Possible fédération entre la Guinée, le Mali et le Burkina Faso : quelles conséquences pour la Guinée ?

Ibrahima Mubarak Bah, Doctorant en Droit

Par Ibrahima Mubarak Bah, Doctorant en Droit : Étant dans la même situation socio-politique, la Guinée, le Mali et le Burkina Faso sont tous suspendus des instances de la Communauté Economique des Etats de l’Afrique de l’Ouest dû aux différents coups d’Etats intervenus dans ces trois pays.

L’idée de ce projet de fédération est apparue au Burkina Faso à travers son chef du gouvernement, Me Apollinaire Joachimson Kyelem de Tambela dans la soirée du jeudi 09 février 2023. A cette occasion, il a levé un verre à la future fédération Burkina-Mali-Guinée, devant les ministres malien et guinéen des affaires étrangères.

Ayant la volonté de voir ces trois pays vers un destin commun, le Premier ministre Burkinabè, est sans équivoque : le Burkina Faso, le Mali et la Guinée, doivent impérativement aller vers le fédéralisme.

Selon lui, cela va en droite ligne des aspirations de nos populations. C’est ainsi qu’il déclare : « Il n’y a pas longtemps, Ibrahim Cissé a fait le trajet à pied, de Bamako à Ouagadougou, pour nous appeler à la fédération. Nous devons mesurer la détermination de ce citoyen malien. Allons-nous laisser cela sans suite ? Nous devons prendre conscience et nous mettre ensemble pour réaliser le rêve de nos populations. Ce que nous voulons tout simplement, c’est répondre aux aspirations de nos peuples qui ne demandent qu’à vivre en paix et en sécurité, à vivre dans une vraie démocratie et non dans une démocratie tronquée, à vivre en harmonie avec leurs voisins.
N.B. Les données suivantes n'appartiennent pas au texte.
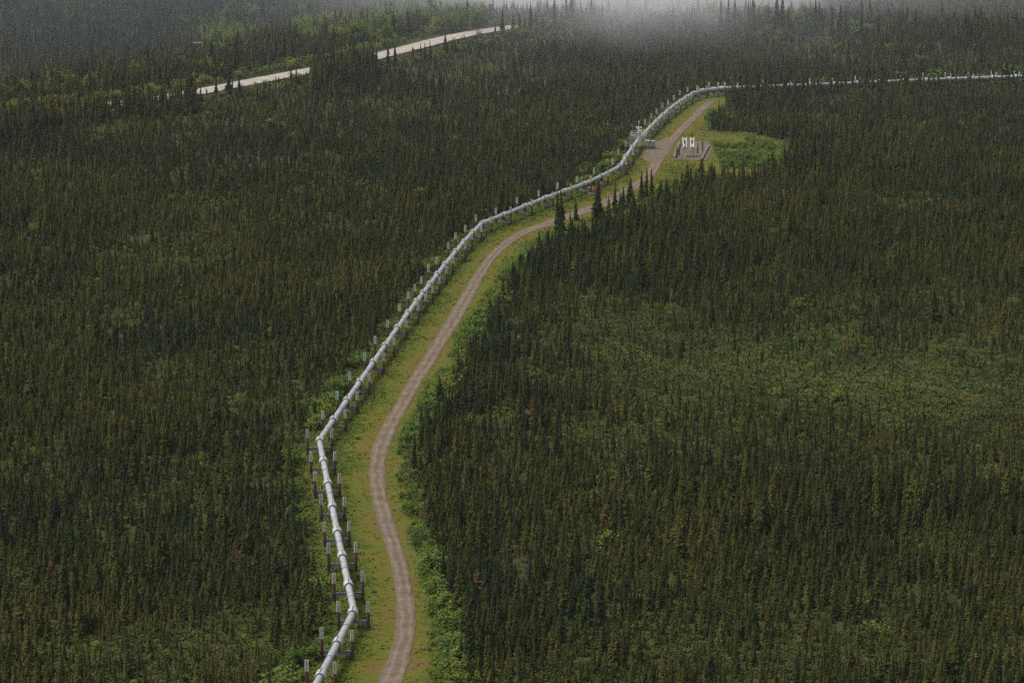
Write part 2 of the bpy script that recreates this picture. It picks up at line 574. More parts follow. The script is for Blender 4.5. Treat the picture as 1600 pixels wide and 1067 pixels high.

C’est tout ce que nous cherchons ».

Pour la Guinée, adhérer a cette fédération voudra dire qu’elle devra passer par un long processus qui obligera au CNT (Conseil National de transition) qui fait d’office de parlement de mettre en place une commission d’experts afin de pouvoir travailler sur des questions techniques, avant que les autorités n’organisent  un referendum pour consulter le peuple et valider le projet.

Ce processus,  s’il aboutit, verra la Guinée renoncer à sa souveraineté au profit de la fédération, créera une nouvelle capitale ; une possible sortie de L’institution régionale qu’est la CEDEAO (qui donnera un coup à la libre circulation des biens et des personnes pour la fédération et surtout avec la réapparition des cartes de séjour en Côte d’Ivoire tout récemment), Une réelle menace sécuritaire par rapport à la lutte terroriste au Mali et au Burkina Faso, également une monnaie commune sera créée et enfin un gouvernement unique.

Il est évident que le Mali et le Burkina Faso n’ont pas accès à la mer, il pourront en cas de fédération compter sur le port de Conakry pour des exportations et importations ce qui permettrait à ce port d’avoir une affluence, d’accroitre sa performance et être beaucoup plus compétitif ; de mettre en place des infrastructures (routières et ferroviaires) afin de faciliter les échanges commerciaux.

C’est ainsi que Lucien Romaric Badoussi, spécialiste de la CEDEAO, et enseignant à l’université de Parakou craint qu’il y ait désormais une « coopération à double vitesse » au sein de l’institution sous régionale, au cas où ce projet est mené à terme. Une initiative qui pourrait aussi perturber l’intégration, puisque la Guinée pourrait leur accorder des taux préférentiels sur leurs importations. Ce qui pourrait par exemple estime-t-il, aboutir à la sortie de ses trois pays du pacte de la CEDEAO, à l’exemple de la Mauritanie autre fois membre mais qui a décidé de se retirer.

En tout état de cause, après l’échec de la fédération du Mali, cette fédération a peu de chance d’aboutir au vue des situations politiques que traversent ces trois pays qui sont en transition, des délais de transitions courts et doivent céder la main aux civiles à l’issue de ces transitions respectivement en février 2024 au Mali, Juillet 2024 au Burkina Faso et au plus tard le 1er janvier 2025 pour la Guinée.